Love is not only a feeling. It is a daily exercise of choice. From that perspective, we do not doubt love. We examine our capacity to choose it. We ask how to strengthen our choice—through knowledge, experience, reflection, and inspiration. We know people—ordinary people—who have chosen love when every factor urged hatred. The power is not in love changing in substance – it cannot. The power is in our willingness to embody love, which calls us to continuous change. Our changing towards loving is changed by it.

This Valentine's season invites more than chocolates and flowers. It invites moral reflection. If love is the highest virtue in private life, why do we exile it from public leadership?

Why assume politics must function without it? Kenya’s politics need a Valentine touch.

For too long, citizens have been trained not to expect love from leaders. But love and service are inseparable. Service without love becomes a cold transaction. Love without service becomes empty talk.

When motive is corrupt, even impressive achievements lose their meaning. Many leaders operate on a visible formula: build infrastructure, secure remembrance. But remembrance does not rest on concrete alone. It rests on perception. And perception is shaped by motive.

Mwai Kibaki’s authenticity translated into something profound in the moral imagination of many Kenyans. It felt like care. It felt like love.

Subsequent administrations may have initiated larger and more expensive projects, yet scale alone has not guaranteed the same affection. Why? Because when citizens suspect self-enrichment, the project ceases to speak as service.

Here lies the ethical and theological core: projects alone do not create legacy. Motive does. Scripture reminds us that God weighs the heart. Infrastructure becomes testimony only when the people sense integrity behind it. Leadership is remembered not for cement alone, but for perceived care.

Citizens are not naïve. They know real love. They can sense authenticity. They can also sense performance. Pretence may survive for a season, but truth eventually surfaces.

I have seen a Member of County Assembly more warmly embraced than the area’s Member of Parliament. The applause is unforced.

The explanation is simple: “He feels us.” That is not economic analysis. It is relational language. It is moral recognition. That is the secret.

Theologically, this mirrors the incarnation. God did not declare love from a safe distance; He entered human experience. He drew near. Love listens. Love absorbs. Love responds. Political systems may be misty—but love cuts through fog.

Our remembrance culture reveals this hunger for authenticity. Some days sit politely on the national calendar. Others are engraved in the conscience of the people. Saba Saba. Gen Z Remembrance.

They are not preserved by protocol, but by pain. They are not announced by gazette notice, but by lived experience. There are official anniversaries—and there are moral ones. The first are marked by speeches; the second by scars. 
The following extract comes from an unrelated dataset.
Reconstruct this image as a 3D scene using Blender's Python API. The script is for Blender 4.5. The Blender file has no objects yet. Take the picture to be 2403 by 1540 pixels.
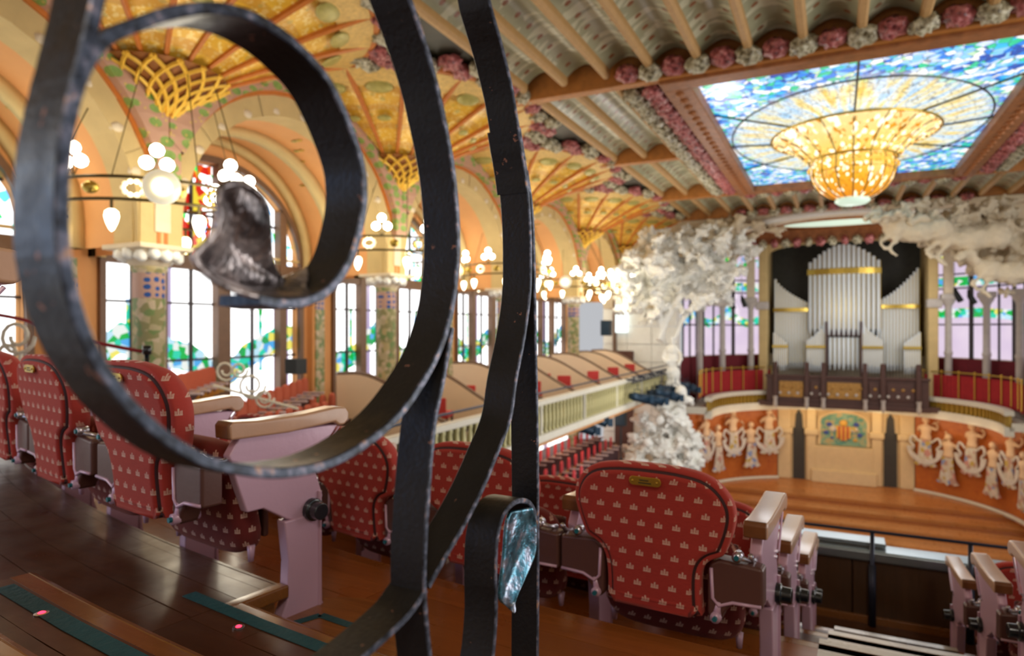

Broken love is not only political. It can be ecclesiastical. There are priests who serve out of duty rather than love. Pastors who began with fire but drifted into routine.

When the flock becomes an economic asset instead of a sacred trust, ministry turns transactional. Sermons become performance. Presence becomes obligation.

Yet congregations are perceptive. They know when they are loved. I have seen retired ministers preferred over younger, more educated ones.

The explanation is simple: “His teaching speaks to me.” Not because of academic flair, but because of alignment of heart. Scripture distinguishes between the hired hand and the shepherd. One manages sheep. The other loves them. The principle applies equally to politics: service without love may function—but it does not transform.

Leading with love is not weakness. It is the courage to test every motive: Is this truly for the people’s good? Love-led leadership places conscience above ambition.

Too often, systems run transactionally—office becomes a platform for gain. Visibility leadership does the bare minimum—intentionally. Enough to maintain stability. Not enough to transform.

It resembles a spouse who does just enough to keep the marriage intact, but not enough to make it joyful. The home survives, but it does not flourish. So too with nations.

A country can be managed without being loved. But such leadership produces endurance, not devotion. Love is never minimal.

It does not ask, “What is the least I can do to survive?” It asks, “What is the most I can give to build?”

As towns painted themselves red this Valentine season, perhaps we need to rediscover a deeper red—the red of sacrifice, the red that chose forgiveness over revenge, the red that built legacy rather than visibility. Love in leadership is not uninformed. It is courageous. It is ethical. And it is costly.

When leaders choose convenience, they gain headlines. When they choose love, they gain history. Visibility fades with the news cycle.

Legacy settles in the memory of a people. In the end, citizens may forget the scale of your projects. They will not forget how you made them feel. Nations, like hearts, remember love.